We uncovered several key trends:

  • Business goals for Web services extend beyond reducing the operational cost and improving productivity of IT departments. Companies want to reduce costs within IT and across the company as a whole; improve customer satisfaction; and increase revenue by increasing channels and improving productivity. Are they succeeding? It’s too early to say definitively, but early indications are promising. Companies that can measure results reported an 80% to 90% decrease in the cost of application deployment, with even greater cost reductions anticipated overall in conjunction with other IT initiatives such as standardization, centralization and consolidation.

  • Functionally, the single largest application for Web services is the creation of internal or external “application portals.” This lets companies reduce support costs and improve productivity by providing users (whether employees, partners or customers) with a single source for all their applications.

  • Most companies are in the prototype stage. Many have been pleasantly surprised by the low cost and ease of rolling out their initial Web services frameworks. However, they anticipate that the real cost and challenge lies in “fleshing out” these frameworks to support production applications. For example, a majority of respondents said they have not yet made their Web services deployments redundant.

  • Web services deployments are expensive, but worth it. While prototype deployments cost in the $50,000 range, full deployment of a Web services architecture, including hardware, software, labor and ancillary costs, typically run on the order of $10 million. Many organizations are undertaking Web services deployments in conjunction with other initiatives, particularly data center centralization and application consolidation. The overall ROI of these initiatives is anticipated to be extremely high, with Web services playing a critical role.

  • Web services is driving the deployment of “N-tier” architectures, in which data, legacy applications, Web applications and presentation services reside on disparate machines.

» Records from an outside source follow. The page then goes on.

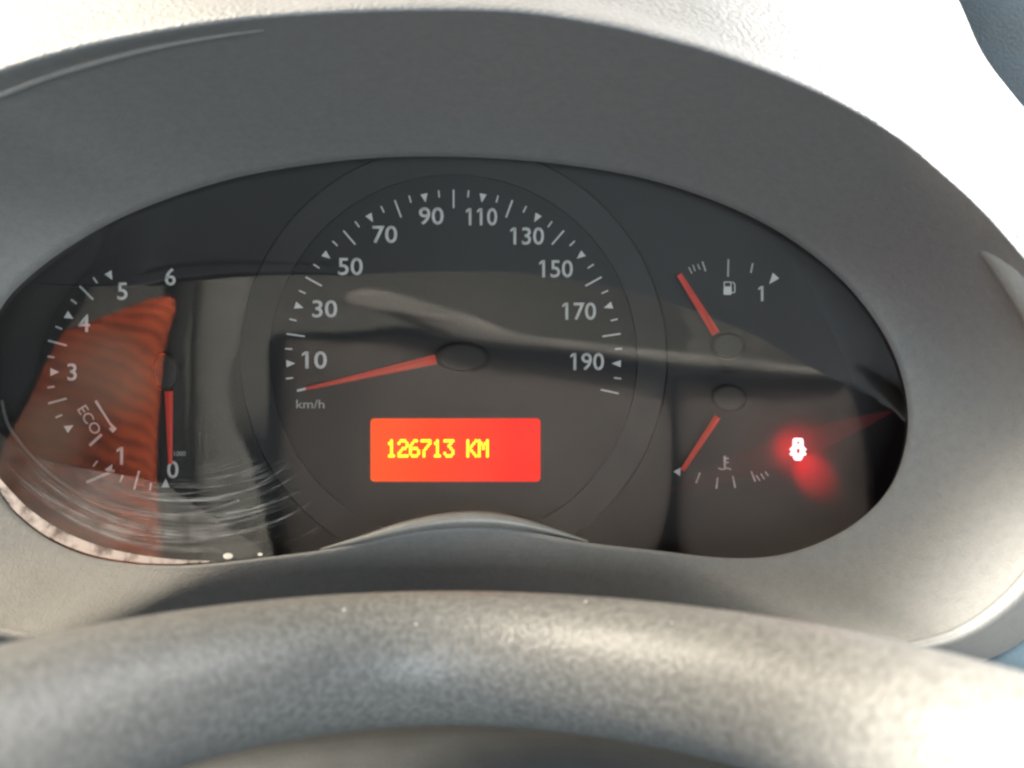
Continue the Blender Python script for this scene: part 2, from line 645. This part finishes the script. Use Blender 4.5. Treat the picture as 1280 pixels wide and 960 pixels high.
# dashboard top: rolls over the hood's lip and runs up and away to the windscreen
lip = resample(catmull([(-430, 300, .081), (-270, 180, .087), (-140, 142, .097)] + LIP[:], 8), 220)
far = resample(catmull([(-900, 0, -.02), (-700, -260, -.10), (100, -520, -.16), (700, -480, -.16), (1050, -230, -.12), (1150, -70, -.06), (1183, -5, -.03),
                        (1212, 60, .0), (1250, 112, .03), (1296, 168, .05), (1352, 240, .06)], 8), 220)
v, rows = [], 0
wid = [min(1.0, math.hypot(b[0] - a[0], b[1] - a[1]) / 420) for a, b in zip(lip, far)]
prof = [(0.0, 0.0), (0.004, .0022), (0.010, .0040), (0.020, .0050), (0.034, .0045), (0.06, .0015)]
for k, (t, dd) in enumerate(prof):
    v += [P(a[0] + (b[0] - a[0]) * t, a[1] + (b[1] - a[1]) * t, a[2] + dd * w + (b[2] - a[2]) * t) for a, b, w in zip(lip, far, wid)]
    rows += 1
for k in range(1, 15):
    t = 0.06 + 0.94 * k / 14
    bulge = 0.018 * math.sin(math.pi * min(1, t))
    v += [P(a[0] + (b[0] - a[0]) * t, a[1] + (b[1] - a[1]) * t, a[2] + (0.0015 * (1 - t) + bulge) * w + (b[2] - a[2]) * t) for a, b, w in zip(lip, far, wid)]
    rows += 1
# side that turns down behind the pad's far edge
v += [P(640 + (b[0] - 640) * 1.01 + 10, b[1] + 6, b[2] - 0.05) for b in far]
rows += 1
obj('dash_pad', v, grid_faces(rows, 220), M['pad'], dash, True)

# raised seam inside the left end of the hood
seam = catmull([(-28, 131, .0995), (0, 119, .1015), (60, 96, .1045), (130, 75, .108), (200, 58, .1115), (275, 45, .115), (330, 38, .117)], 6)
n = len(seam)
tube('hood_seam', [(P(x, y, d), 0.0010 * min(1, i / 5) * math.sin(math.pi * min(1, (1.02 - i / n) * 1.4) / 2) + 0.0001) for i, (x, y, d) in enumerate(seam)], M['bezel'], dash, 8)

# rounded rim that closes the bezel: tapered where it slips under the hood
rim_px = [(1172, 277, .088, .0002), (1192, 279, .090, .0016), (1218, 287, .092, .0040), (1244, 303, .094, .0060), (1272, 333, .095, .0070), (1305, 390, .094, .0066),
          (1336, 470, .091, .005), (1346, 560, .087, .0035), (1326, 652, .084, .002), (1284, 718, .084, .0016), (1238, 763, .084, .0014), (1188, 793, .084, .0014),
          (1128, 808, .084, .0014), (1040, 815, .072, .0014), (920, 820, .044, .0014), (740, 822, .030, .0014), (560, 822, .024, .0014), (380, 820, .030, .0014), (220, 814, .044, .0014), (120, 808, .074, .0016),
          (60, 801, .084, .0018), (0, 792, .085, .0026), (-60, 777, .086, .0030)]
tube('bezel_rim', [(P(x, y, d), max(r, .0001)) for x, y, d, r in catmull(rim_px, 8)], M['bezel'], cluster, 12)

# ------------------------------------------------------------------ cluster: back, dial face, lens
cin = catmull(LENS, 6, True)
big = [(560 + (x - 560) * 1.06, 450 + (y - 450) * 1.08) for x, y in cin]
prism('back_plate', big, -0.018, -0.012, M['recess'], cluster)

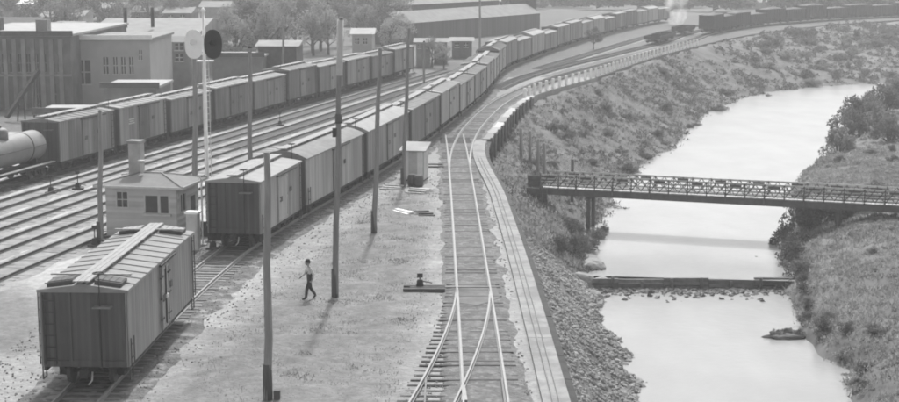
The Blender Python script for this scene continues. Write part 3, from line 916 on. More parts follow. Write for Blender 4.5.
PROTO = {}
def get_car(key, **kw):
    if key not in PROTO:
        t = freight_car(**kw); PROTO[key] = t; return t
    return copy_tree(PROTO[key])
def put(t, P, y0, y1):
    sa, sb = P.at_y(y0), P.at_y(y1)
    a, c = P.pos(sa), P.pos(sb)
    d = (c - a); m = (a + c) / 2
    t.location = (m.x, m.y, 0.0); t.rotation_euler = (0, 0, math.atan2(d.y, d.x) - PI / 2)
    return d.length

# the lone car in the foreground
c = get_car("near", L=11.1, kind="reefer", side=M_SIDE_R, roof="peak", roof_m=M_ROOF_N, hi=True, hatch=True, W=3.04)
put(c, PA, 50.2, 61.3)
tag(c, "lone refrigerator car with pale ribbed roof standing nearest in the foreground", "boxcar", "freight cars in the yard")

# the long middle string
ORD = ["first", "second", "third", "fourth", "fifth", "sixth", "seventh", "eighth", "ninth", "tenth", "eleventh", "twelfth", "thirteenth", "fourteenth", "fifteenth", "sixteenth"]
y = 75.5
specs = [
    dict(L=8.1, side=M_SIDE_A, roof="peak", roof_m=M_ROOF_L, hi=True, seams=False, _l="short boxcar with pale roof and dark end heading the middle string"),
    dict(L=12.6, side=M_SIDE_A, roof="round", roof_m=M_ROOF_M, hi=True, seams=False, _l="boxcar with grey rounded roof, second in the middle string"),
    dict(L=13.2, side=M_SIDE_A, roof="round", roof_m=M_ROOF_L, seams=False, _l="boxcar with pale rounded roof, third in the middle string behind two poles"),
    dict(L=13.2, side=M_SIDE_B, roof="peak", roof_m=M_ROOF_M, _l="darker boxcar beyond the white shack, fourth in the middle string"),
]
for i, sp in enumerate(specs):
    l_ = sp.pop("_l"); c = get_car(("A", i), **sp); put(c, PA, y, y + sp["L"]); tag(c, l_, "boxcar", "freight cars in the yard"); y += sp["L"] + 0.95
i = 4
mids = [dict(L=11.2, side=M_SIDE_A, roof="peak", roof_m=M_ROOF_M, eave=3.6), dict(L=11.2, side=M_SIDE_P, roof="peak", roof_m=M_ROOF_L, eave=3.55), dict(L=11.2, side=M_SIDE_A, roof="round", roof_m=M_ROOF_M, eave=3.7)]
while y < 200 and i < 10:
    k = [0, 1, 0, 2, 1, 0][i % 6]
    c = get_car(("Am", k), **mids[k]); s0 = PA.at_y(y); ye = float(np.interp(s0 + 11.2, PA.s, PA.p[:, 1]))
    put(c, PA, y, ye); c.scale = (1, 1, [.97, 1.03, .93, 1.0, 1.05, .95][i % 6]); tag(c, ["pale ", "grey ", "dusty "][k] + "boxcar in the middle string, " + ORD[i] + " from the near end", "boxcar", "freight cars in the yard"); y = ye + 0.85; i += 1
los = [dict(L=11.2, side=M_SIDE_A, roof="peak", roof_m=M_ROOF_M, lo=True), dict(L=11.2, side=M_SIDE_B, roof="peak", roof_m=M_ROOF_M, lo=True), dict(L=11.2, side=M_SIDE_P, roof="round", roof_m=M_ROOF_L, lo=True)]
i = 0
while y < 352:
    k = [1, 0, 2, 1, 1][i % 5]
    c = get_car(("Al", k), **los[k]); s0 = PA.at_y(y); ye = float(np.interp(s0 + 11.2, PA.s, PA.p[:, 1]))
    put(c, PA, y, ye); c.scale = (1, 1, [1.08, .95, 1.0, .9, 1.04][i % 5]); tag(c, "small distant boxcar, " + ORD[i] + " of the far ones curving right at the string's end", "boxcar", "distant boxcars of the middle string"); y = ye + 0.8; i += 1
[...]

The tiers in an N-tier architecture serve similar purposes to the layers in the Open Systems Interconnection model by providing clearly defined interfaces. They let users enhance and modify each tier independently of the others.

  • Finally, Web services deployments are helping to accelerate key organizational changes both within IT organizations and between IT organizations and companies. Within IT organizations, Web services generally are construed as “infrastructure” – and therefore are most often managed by infrastructure, rather than application-development groups. Web services also are driving corporations toward viewing IT as a strategic business unit rather than a cost center or services organization, highlighting the need for better ways to quantitatively measure the value of IT investments.